(Extracted records)

════

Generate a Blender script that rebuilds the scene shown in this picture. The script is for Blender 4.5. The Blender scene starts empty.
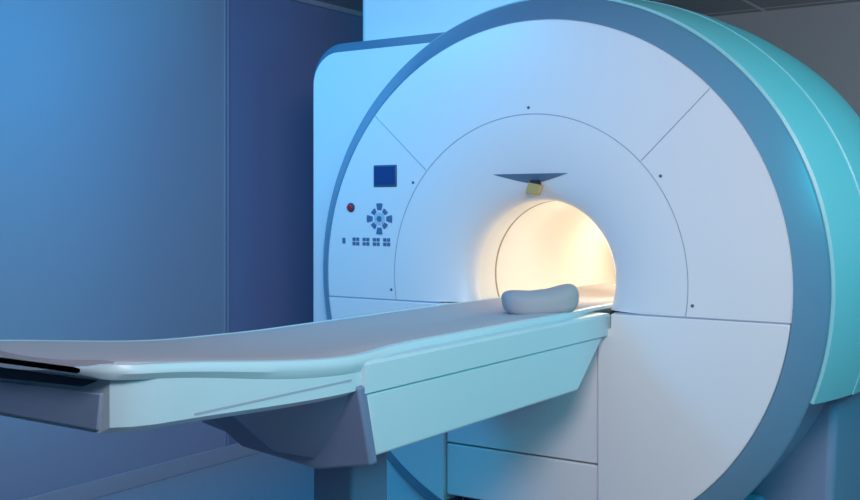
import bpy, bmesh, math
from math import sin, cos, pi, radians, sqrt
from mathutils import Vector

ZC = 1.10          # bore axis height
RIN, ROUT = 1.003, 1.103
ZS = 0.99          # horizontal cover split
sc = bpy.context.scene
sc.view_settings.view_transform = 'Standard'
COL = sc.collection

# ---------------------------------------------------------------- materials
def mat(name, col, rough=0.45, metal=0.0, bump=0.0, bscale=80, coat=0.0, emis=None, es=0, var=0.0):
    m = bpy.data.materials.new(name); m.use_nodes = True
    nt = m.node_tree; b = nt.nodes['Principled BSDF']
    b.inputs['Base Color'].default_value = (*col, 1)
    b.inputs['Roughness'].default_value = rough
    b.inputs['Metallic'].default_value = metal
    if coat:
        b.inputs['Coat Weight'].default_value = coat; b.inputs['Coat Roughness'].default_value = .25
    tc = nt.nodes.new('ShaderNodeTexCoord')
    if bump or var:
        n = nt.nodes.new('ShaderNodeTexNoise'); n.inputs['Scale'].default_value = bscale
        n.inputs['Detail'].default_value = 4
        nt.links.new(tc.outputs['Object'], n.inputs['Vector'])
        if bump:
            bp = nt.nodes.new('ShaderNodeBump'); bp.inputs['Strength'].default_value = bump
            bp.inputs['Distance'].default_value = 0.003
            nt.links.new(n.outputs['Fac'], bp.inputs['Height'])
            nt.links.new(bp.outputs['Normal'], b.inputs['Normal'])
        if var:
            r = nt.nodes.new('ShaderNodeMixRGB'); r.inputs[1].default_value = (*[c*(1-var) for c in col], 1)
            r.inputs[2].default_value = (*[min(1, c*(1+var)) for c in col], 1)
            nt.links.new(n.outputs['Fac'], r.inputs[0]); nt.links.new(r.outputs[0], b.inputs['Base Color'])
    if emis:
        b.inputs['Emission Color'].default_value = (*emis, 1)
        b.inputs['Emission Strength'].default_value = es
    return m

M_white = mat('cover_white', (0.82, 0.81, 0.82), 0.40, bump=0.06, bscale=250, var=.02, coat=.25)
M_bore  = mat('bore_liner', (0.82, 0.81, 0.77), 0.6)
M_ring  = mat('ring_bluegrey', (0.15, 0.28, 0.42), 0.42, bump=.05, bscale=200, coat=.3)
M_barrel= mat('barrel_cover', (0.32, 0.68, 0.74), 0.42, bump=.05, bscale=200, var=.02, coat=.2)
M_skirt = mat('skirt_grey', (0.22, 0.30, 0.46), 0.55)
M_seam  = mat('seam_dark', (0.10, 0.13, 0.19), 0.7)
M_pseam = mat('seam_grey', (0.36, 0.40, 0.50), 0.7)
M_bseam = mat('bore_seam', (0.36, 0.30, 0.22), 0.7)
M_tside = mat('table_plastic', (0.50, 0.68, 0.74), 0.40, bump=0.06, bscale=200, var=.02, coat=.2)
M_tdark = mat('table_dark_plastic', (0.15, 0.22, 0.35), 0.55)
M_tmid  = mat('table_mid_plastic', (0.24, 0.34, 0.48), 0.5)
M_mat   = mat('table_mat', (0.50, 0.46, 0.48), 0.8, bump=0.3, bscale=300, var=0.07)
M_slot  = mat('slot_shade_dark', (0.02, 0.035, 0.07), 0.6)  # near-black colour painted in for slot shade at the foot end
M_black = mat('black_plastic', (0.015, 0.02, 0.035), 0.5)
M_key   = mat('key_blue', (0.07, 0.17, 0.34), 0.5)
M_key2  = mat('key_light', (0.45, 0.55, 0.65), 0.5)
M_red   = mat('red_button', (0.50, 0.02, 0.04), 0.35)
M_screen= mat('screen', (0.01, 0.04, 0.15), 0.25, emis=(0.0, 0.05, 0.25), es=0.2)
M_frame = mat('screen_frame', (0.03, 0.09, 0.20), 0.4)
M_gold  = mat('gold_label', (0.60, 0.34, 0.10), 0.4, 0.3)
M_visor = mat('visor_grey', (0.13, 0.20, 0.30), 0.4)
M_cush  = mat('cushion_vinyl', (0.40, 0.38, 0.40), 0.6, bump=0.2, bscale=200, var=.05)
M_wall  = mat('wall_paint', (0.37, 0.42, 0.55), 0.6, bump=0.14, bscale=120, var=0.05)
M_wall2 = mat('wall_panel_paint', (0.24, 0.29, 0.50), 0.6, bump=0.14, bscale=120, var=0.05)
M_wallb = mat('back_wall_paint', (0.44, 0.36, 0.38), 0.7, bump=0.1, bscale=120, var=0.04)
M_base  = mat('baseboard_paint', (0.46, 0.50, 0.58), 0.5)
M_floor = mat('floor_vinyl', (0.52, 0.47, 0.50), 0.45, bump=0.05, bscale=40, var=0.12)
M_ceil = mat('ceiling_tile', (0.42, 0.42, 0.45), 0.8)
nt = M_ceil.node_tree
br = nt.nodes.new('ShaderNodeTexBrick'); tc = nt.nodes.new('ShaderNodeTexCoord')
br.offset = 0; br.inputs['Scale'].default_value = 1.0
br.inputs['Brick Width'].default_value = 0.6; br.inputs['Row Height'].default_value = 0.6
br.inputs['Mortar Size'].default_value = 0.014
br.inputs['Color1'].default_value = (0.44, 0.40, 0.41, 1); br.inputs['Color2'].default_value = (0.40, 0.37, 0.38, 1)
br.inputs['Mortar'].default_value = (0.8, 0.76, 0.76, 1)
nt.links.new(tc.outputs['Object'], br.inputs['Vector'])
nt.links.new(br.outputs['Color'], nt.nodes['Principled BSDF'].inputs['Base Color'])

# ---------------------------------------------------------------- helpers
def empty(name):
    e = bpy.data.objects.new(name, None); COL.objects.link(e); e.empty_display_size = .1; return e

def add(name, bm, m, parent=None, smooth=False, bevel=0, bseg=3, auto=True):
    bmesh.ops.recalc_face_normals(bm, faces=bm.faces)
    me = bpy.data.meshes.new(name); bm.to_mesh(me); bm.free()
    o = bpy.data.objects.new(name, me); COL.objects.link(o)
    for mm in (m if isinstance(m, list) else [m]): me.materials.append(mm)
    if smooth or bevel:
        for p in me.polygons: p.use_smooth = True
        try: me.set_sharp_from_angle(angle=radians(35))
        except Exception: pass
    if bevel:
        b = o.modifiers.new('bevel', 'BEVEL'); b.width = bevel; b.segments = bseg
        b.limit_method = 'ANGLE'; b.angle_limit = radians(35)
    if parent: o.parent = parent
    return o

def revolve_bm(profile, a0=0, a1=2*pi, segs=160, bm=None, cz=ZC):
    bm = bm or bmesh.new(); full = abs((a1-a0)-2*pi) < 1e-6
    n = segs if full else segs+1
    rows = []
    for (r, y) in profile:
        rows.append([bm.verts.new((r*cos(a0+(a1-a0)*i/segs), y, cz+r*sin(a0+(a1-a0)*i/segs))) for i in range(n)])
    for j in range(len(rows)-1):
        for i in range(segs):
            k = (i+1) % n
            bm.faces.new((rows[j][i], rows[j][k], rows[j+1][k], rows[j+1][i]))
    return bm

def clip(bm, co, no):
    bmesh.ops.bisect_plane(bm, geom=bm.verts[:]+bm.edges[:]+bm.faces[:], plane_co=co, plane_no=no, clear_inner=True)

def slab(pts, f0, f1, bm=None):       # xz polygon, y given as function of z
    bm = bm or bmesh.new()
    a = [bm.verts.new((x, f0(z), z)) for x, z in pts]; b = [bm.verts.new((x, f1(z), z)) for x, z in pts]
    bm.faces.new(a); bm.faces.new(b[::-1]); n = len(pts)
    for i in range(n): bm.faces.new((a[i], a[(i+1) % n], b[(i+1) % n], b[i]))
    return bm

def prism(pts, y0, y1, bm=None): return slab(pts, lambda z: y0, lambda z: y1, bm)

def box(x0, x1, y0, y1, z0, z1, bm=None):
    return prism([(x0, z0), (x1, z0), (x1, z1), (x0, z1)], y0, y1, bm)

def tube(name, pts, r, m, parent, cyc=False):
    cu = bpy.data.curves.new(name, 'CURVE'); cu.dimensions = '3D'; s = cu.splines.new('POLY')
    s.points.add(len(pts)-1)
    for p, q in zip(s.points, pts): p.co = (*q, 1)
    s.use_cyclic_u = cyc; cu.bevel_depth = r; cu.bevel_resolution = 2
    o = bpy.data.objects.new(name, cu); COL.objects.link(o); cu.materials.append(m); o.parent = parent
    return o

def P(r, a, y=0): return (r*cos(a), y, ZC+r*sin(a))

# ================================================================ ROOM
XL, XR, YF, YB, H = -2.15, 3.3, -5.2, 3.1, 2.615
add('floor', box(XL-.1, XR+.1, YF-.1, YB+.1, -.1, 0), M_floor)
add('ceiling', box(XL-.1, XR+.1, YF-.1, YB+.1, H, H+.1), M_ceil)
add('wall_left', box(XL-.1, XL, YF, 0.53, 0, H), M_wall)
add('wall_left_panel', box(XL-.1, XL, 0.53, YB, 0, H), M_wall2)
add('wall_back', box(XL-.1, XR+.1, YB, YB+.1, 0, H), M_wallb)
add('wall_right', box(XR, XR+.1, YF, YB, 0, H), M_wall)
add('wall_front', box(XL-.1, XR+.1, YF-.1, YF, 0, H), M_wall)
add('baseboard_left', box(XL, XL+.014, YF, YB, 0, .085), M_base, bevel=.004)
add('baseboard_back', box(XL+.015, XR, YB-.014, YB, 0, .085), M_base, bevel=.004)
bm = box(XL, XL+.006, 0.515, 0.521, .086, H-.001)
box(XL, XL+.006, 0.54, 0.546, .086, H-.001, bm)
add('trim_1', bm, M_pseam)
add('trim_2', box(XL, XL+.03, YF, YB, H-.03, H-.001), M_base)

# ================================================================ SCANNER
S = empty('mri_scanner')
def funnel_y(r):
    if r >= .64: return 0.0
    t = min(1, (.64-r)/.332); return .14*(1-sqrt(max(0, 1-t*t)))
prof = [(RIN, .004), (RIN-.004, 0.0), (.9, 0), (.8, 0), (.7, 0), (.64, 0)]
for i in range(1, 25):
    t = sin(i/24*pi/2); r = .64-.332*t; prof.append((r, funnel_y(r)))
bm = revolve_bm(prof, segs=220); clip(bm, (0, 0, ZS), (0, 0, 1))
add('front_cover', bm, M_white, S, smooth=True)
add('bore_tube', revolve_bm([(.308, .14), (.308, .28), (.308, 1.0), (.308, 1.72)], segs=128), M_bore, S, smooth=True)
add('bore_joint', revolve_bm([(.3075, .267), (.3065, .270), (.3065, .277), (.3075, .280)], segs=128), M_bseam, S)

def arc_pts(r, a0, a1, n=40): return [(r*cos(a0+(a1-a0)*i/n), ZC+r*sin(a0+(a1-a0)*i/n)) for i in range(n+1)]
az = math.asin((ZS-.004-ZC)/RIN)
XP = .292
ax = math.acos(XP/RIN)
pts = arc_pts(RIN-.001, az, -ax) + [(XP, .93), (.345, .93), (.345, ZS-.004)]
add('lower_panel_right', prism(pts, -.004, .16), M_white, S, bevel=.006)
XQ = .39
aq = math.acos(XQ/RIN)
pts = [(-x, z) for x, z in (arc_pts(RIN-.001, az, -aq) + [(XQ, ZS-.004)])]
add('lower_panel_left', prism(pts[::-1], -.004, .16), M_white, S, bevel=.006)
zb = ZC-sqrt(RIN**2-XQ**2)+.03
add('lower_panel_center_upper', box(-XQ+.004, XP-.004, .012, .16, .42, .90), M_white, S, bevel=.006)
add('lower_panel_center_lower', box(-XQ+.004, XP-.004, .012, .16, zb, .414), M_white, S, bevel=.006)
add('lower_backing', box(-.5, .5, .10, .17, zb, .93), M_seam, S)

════

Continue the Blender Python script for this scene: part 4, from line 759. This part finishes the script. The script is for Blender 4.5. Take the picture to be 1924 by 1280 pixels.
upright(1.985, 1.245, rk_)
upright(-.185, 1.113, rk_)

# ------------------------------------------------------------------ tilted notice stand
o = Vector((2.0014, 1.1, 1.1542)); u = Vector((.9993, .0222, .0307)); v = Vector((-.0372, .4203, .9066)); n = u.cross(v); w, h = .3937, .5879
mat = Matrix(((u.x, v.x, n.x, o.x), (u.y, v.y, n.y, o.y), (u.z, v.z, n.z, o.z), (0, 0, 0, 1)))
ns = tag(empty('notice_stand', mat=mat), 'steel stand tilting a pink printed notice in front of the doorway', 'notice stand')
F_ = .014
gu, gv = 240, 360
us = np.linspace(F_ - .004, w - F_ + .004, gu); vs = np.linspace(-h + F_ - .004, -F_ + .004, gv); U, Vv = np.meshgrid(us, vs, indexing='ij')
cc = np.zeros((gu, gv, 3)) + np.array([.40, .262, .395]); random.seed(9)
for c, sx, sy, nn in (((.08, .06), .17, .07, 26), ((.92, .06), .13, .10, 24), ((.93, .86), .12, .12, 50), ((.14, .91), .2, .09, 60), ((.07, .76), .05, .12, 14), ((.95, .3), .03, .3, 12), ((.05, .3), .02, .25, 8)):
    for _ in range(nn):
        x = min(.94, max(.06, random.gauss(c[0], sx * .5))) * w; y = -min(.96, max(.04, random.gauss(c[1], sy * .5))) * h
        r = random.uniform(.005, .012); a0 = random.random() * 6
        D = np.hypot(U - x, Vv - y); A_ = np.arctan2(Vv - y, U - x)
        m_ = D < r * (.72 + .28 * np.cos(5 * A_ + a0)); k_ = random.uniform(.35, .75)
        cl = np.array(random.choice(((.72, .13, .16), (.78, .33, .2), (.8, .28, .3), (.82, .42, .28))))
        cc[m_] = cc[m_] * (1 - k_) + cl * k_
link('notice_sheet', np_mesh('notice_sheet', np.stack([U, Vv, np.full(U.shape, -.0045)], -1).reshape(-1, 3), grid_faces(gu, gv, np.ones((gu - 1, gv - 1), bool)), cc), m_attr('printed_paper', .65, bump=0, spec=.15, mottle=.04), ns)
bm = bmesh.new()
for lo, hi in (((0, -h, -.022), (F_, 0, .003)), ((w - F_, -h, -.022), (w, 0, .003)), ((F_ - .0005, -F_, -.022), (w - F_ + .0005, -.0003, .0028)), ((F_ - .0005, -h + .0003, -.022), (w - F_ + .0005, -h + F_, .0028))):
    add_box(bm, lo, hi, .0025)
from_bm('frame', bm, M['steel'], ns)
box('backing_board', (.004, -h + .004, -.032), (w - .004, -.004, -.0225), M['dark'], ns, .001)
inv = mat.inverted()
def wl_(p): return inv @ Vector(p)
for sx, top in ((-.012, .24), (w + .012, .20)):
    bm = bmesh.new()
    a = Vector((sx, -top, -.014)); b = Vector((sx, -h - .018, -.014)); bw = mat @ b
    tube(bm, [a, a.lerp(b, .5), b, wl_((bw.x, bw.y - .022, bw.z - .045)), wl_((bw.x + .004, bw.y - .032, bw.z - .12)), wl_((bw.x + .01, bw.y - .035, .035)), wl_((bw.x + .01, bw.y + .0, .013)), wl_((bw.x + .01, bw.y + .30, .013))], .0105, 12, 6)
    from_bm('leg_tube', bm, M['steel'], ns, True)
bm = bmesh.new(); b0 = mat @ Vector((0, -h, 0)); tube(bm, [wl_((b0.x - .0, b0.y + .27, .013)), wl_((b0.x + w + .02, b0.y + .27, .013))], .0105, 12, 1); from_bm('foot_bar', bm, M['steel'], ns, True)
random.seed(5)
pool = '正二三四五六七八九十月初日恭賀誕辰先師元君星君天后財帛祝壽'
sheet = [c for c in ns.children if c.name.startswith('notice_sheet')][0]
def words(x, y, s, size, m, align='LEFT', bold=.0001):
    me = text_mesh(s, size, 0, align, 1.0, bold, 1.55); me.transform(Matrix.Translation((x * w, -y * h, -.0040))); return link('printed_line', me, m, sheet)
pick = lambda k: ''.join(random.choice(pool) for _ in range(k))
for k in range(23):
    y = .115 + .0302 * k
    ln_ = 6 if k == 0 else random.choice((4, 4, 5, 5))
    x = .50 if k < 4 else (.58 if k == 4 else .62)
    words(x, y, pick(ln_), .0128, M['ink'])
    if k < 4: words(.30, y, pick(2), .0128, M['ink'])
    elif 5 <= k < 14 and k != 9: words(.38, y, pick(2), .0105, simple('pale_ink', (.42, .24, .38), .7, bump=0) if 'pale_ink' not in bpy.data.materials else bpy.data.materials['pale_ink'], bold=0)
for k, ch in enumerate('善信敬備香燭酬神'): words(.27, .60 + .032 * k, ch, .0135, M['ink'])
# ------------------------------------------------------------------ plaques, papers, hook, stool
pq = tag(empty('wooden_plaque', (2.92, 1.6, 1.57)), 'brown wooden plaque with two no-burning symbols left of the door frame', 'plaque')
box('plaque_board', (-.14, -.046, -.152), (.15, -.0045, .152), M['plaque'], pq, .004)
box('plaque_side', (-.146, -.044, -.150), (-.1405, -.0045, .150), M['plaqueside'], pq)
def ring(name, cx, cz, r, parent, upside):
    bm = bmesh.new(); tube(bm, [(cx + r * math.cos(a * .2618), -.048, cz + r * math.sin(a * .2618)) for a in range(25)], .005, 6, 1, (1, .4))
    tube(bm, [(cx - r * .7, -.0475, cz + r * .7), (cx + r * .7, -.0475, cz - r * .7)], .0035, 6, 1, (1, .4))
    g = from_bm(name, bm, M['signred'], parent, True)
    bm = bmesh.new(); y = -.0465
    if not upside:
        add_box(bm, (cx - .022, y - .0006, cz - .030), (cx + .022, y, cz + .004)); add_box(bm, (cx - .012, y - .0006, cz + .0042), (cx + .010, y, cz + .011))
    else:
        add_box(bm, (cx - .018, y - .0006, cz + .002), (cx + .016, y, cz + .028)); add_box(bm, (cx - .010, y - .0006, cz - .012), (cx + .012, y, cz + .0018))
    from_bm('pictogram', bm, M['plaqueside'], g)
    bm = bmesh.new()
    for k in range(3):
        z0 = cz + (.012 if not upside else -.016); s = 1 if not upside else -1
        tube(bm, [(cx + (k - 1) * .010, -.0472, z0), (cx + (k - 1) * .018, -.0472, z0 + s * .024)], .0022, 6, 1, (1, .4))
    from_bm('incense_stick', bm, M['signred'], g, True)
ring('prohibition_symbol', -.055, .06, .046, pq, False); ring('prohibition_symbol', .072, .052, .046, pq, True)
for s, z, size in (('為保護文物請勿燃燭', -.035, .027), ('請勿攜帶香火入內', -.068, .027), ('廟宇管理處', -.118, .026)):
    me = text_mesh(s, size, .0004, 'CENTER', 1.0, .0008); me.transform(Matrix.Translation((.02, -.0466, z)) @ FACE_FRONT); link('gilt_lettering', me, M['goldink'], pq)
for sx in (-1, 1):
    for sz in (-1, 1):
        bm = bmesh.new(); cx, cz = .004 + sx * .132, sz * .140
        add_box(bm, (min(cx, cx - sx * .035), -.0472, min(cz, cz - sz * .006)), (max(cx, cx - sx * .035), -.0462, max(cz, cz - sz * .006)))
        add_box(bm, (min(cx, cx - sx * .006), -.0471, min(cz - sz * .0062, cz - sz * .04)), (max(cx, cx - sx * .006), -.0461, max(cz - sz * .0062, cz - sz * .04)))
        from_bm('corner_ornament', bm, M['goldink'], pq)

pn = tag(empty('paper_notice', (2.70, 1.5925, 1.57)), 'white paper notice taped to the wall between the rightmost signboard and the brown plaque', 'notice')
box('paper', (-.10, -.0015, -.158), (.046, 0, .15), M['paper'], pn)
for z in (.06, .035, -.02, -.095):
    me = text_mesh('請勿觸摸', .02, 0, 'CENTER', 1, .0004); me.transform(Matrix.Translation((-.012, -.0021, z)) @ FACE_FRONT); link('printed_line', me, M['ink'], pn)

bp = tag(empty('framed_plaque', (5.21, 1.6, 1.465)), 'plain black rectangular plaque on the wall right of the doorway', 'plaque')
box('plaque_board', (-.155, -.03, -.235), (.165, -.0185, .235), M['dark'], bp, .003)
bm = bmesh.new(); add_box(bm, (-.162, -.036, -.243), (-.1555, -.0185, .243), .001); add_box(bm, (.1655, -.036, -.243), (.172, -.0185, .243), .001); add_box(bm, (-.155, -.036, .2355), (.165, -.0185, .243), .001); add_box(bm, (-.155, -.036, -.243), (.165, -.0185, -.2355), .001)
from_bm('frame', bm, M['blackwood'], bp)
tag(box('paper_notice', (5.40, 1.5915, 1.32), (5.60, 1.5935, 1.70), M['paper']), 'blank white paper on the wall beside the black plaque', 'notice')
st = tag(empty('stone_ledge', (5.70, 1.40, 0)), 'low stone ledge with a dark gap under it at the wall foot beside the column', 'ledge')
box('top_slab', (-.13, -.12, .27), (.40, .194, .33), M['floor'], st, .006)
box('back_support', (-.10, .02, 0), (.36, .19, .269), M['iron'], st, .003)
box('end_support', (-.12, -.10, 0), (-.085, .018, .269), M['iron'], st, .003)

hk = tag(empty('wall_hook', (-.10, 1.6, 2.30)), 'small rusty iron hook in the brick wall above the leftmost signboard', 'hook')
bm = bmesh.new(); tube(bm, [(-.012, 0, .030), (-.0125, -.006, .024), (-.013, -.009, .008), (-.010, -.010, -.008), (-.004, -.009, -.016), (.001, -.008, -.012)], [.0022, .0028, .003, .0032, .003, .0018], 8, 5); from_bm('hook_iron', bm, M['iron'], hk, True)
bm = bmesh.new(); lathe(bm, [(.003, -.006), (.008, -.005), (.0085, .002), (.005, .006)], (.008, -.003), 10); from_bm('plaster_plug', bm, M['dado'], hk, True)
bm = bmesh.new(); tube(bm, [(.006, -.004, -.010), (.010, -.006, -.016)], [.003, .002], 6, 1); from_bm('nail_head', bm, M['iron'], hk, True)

════

▸ **Set task**
Repeat exactly, and only, the entries from the line with "Generate a Blender" through the line with "COL = sc.collection". Pictures are skipped.

▸ **Result of this task**
Generate a Blender script that rebuilds the scene shown in this picture. The script is for Blender 4.5. The Blender scene starts empty.
import bpy, bmesh, math
from math import sin, cos, pi, radians, sqrt
from mathutils import Vector

ZC = 1.10          # bore axis height
RIN, ROUT = 1.003, 1.103
ZS = 0.99          # horizontal cover split
sc = bpy.context.scene
sc.view_settings.view_transform = 'Standard'
COL = sc.collection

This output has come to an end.